Thornwell and his brethren held to an extremely conservative philosophy. In his view, any change or progress was to be avoided at all costs. This led to interesting interactions with the rising tide of modernistic scientism. Proceeding with the assumption that nothing in science could contradict the Bible, he devoted some of his best work to promoting harmony between the disciplines. Like many of his contemporaries, he experienced a series of progressive changes that pushed him farther and farther towards secession. Though opposed to it initially, he transformed his views during the 1850's and became an ardent proponent of it.
Overall, his most important work was dedicated to defending southern culture, slavery and all, by proving its superiority by the Bible and the findings of science.
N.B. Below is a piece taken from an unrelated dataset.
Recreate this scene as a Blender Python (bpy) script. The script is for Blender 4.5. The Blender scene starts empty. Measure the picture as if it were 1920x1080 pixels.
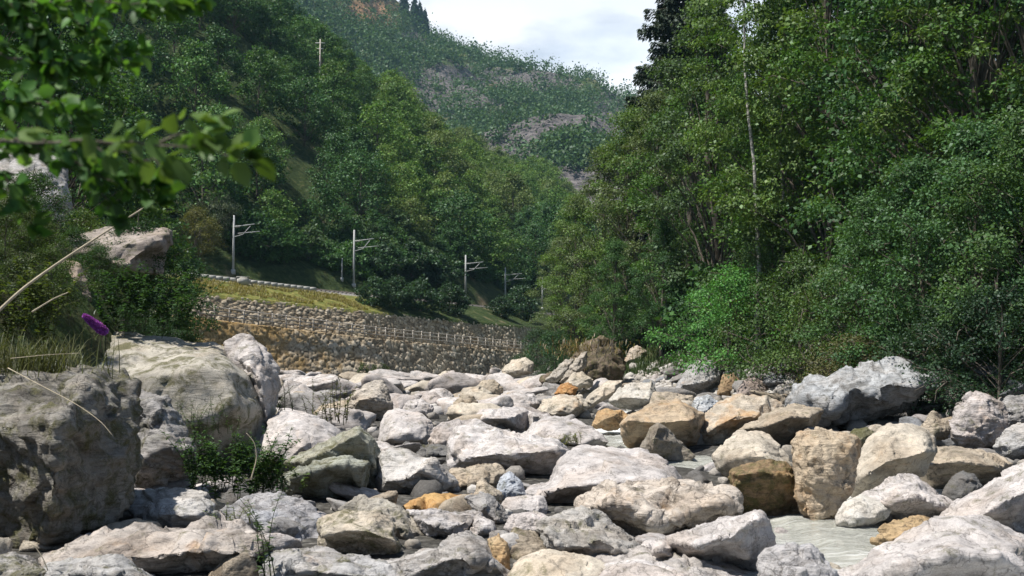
import bpy, bmesh, math, random
import numpy as np
from mathutils import Vector, Matrix
from mathutils.geometry import delaunay_2d_cdt

random.seed(7)
RNG = np.random.default_rng(11)
SC = bpy.context.scene
COL = SC.collection

# ------------------------------------------------------------------ camera
F = 2000.0                       # focal length in pixels of the 1920 px wide photograph
HZ = 660.0                       # row of the horizon in the photograph
EYE = 2.0
PITCH = math.atan((HZ - 540.0) / F)
cam = bpy.data.cameras.new("camera")
cam.sensor_width = 36.0
cam.lens = 36.0 * F / 1920.0
cam.clip_start, cam.clip_end = 0.05, 9000.0
cam.dof.use_dof = True
cam.dof.focus_distance = 24.0
cam.dof.aperture_fstop = 4.0
co = bpy.data.objects.new("camera", cam)
COL.objects.link(co)
co.location = (0, 0, EYE)
co.rotation_euler = (math.pi / 2 + PITCH, 0, 0)
SC.camera = co
CP, SP = math.cos(PITCH), math.sin(PITCH)


def P(px, py, Y):
    """A point of the place at distance Y (metres ahead) seen along the ray of a photo pixel."""
    a, b = (px - 960.0) / F, (540.0 - py) / F
    dy, dz = CP - b * SP, SP + b * CP
    k = Y / dy
    return Vector((a * k, Y, EYE + dz * k))


# ------------------------------------------------------------------ light
SUN_DIR = Vector((-0.42, -0.17, 0.89)).normalized()
SUN_EL = math.asin(SUN_DIR.z)
w = bpy.data.worlds.new("World")
SC.world = w
w.use_nodes = True
nt = w.node_tree
nt.nodes.clear()
out = nt.nodes.new("ShaderNodeOutputWorld")
bg = nt.nodes.new("ShaderNodeBackground")
bg.inputs["Strength"].default_value = 0.058
sky = nt.nodes.new("ShaderNodeTexSky")
sky.sky_type = 'NISHITA'
sky.sun_disc = False
sky.sun_elevation = SUN_EL
sky.sun_rotation = math.atan2(SUN_DIR.x, SUN_DIR.y)
sky.altitude = 900
tc = nt.nodes.new("ShaderNodeTexCoord")
mp = nt.nodes.new("ShaderNodeMapping")
mp.inputs["Scale"].default_value = (1.0, 1.0, 2.6)
mp.inputs["Location"].default_value = (0.35, 0.0, 0.12)
nz = nt.nodes.new("ShaderNodeTexNoise")
nz.inputs["Scale"].default_value = 3.2
nz.inputs["Detail"].default_value = 7
nz.inputs["Roughness"].default_value = 0.55
rp = nt.nodes.new("ShaderNodeValToRGB")
rp.color_ramp.elements[0].position = 0.22
rp.color_ramp.elements[1].position = 0.47
sep = nt.nodes.new("ShaderNodeSeparateXYZ")
el = nt.nodes.new("ShaderNodeMapRange")
el.inputs["From Min"].default_value = 0.26
el.inputs["From Max"].default_value = 0.52
el.inputs["To Min"].default_value = 1.0
el.inputs["To Max"].default_value = 0.06
mu = nt.nodes.new("ShaderNodeMath")
mu.operation = 'MULTIPLY'
mixc = nt.nodes.new("ShaderNodeMix")
mixc.data_type = 'RGBA'
nz2 = nt.nodes.new("ShaderNodeTexNoise")
nz2.inputs["Scale"].default_value = 2.3
nz2.inputs["Detail"].default_value = 4
rp2 = nt.nodes.new("ShaderNodeValToRGB")
rp2.color_ramp.elements[0].position = 0.34
rp2.color_ramp.elements[0].color = (8.6, 9.7, 11.3, 1)
rp2.color_ramp.elements[1].position = 0.54
rp2.color_ramp.elements[1].color = (11.4, 11.7, 12.1, 1)
L = nt.links.new
L(tc.outputs["Generated"], mp.inputs["Vector"])
L(mp.outputs["Vector"], nz.inputs["Vector"])
L(mp.outputs["Vector"], nz2.inputs["Vector"])
L(nz.outputs["Fac"], rp.inputs["Fac"])
L(nz2.outputs["Fac"], rp2.inputs["Fac"])
L(tc.outputs["Generated"], sep.inputs["Vector"])
L(sep.outputs["Z"], el.inputs["Value"])
north = nt.nodes.new("ShaderNodeMapRange")
north.inputs["From Min"].default_value = -0.1
north.inputs["From Max"].default_value = 0.5
mu2 = nt.nodes.new("ShaderNodeMath")
mu2.operation = 'MULTIPLY'
L(sep.outputs["Y"], north.inputs["Value"])
L(rp.outputs["Color"], mu2.inputs[0])
L(north.outputs["Result"], mu2.inputs[1])
L(mu2.outputs["Value"], mu.inputs[0])
L(el.outputs["Result"], mu.inputs[1])
L(mu.outputs["Value"], mixc.inputs["Factor"])
L(sky.outputs["Color"], mixc.inputs["A"])
L(rp2.outputs["Color"], mixc.inputs["B"])
L(mixc.outputs["Result"], bg.inputs["Color"])
L(bg.outputs["Background"], out.inputs["Surface"])

sl = bpy.data.lights.new("sun", 'SUN')
sl.energy = 4.0
sl.angle = math.radians(1.6)
sl.color = (1.0, 0.955, 0.88)
so = bpy.data.objects.new("sun", sl)
COL.objects.link(so)
so.rotation_euler = SUN_DIR.to_track_quat('Z', 'Y').to_euler()
so.location = (-20, 0, 60)
SC.view_settings.view_transform = 'Standard'
SC.view_settings.look = 'None'
SC.view_settings.exposure = 0.95
SC.view_settings.gamma = 1.0
SC.cycles.use_denoising = True
SC.cycles.max_bounces = 6
SC.cycles.diffuse_bounces = 3
SC.cycles.glossy_bounces = 2
SC.cycles.transmission_bounces = 3
SC.cycles.volume_bounces = 0
SC.cycles.transparent_max_bounces = 4

# ------------------------------------------------------------------ helpers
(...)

In this way, he contributed a great deal to the groundwork for secession. Thanks to Thornwell and others, the South went into the Civil War convinced that it held the moral high ground. As such, God must be on their side, and all the apparent advantages of the North posessed would avail them nothing. Thornwell did not live to question this premise, as many were forced to do after the war. He died in 1862 after a short illness.
Farmer's book is a welcome addition to the literature of the Old South. He provides excellent coverage of an area likely to be over looked by many historians, who generally look for political and economic answers to every question. The work is deceptively long, with only a few short index pages at the end. It uses footnotes instead of endnotes, but they are usually concise and rarely dominate a page. While his writing style is easily readable, his overwhelming use of passive voice will likely irritate some readers. His research is solid; he pulls from many collections of letters as well as Thornwell's published works. It will no doubt remain well placed in the field for years to come.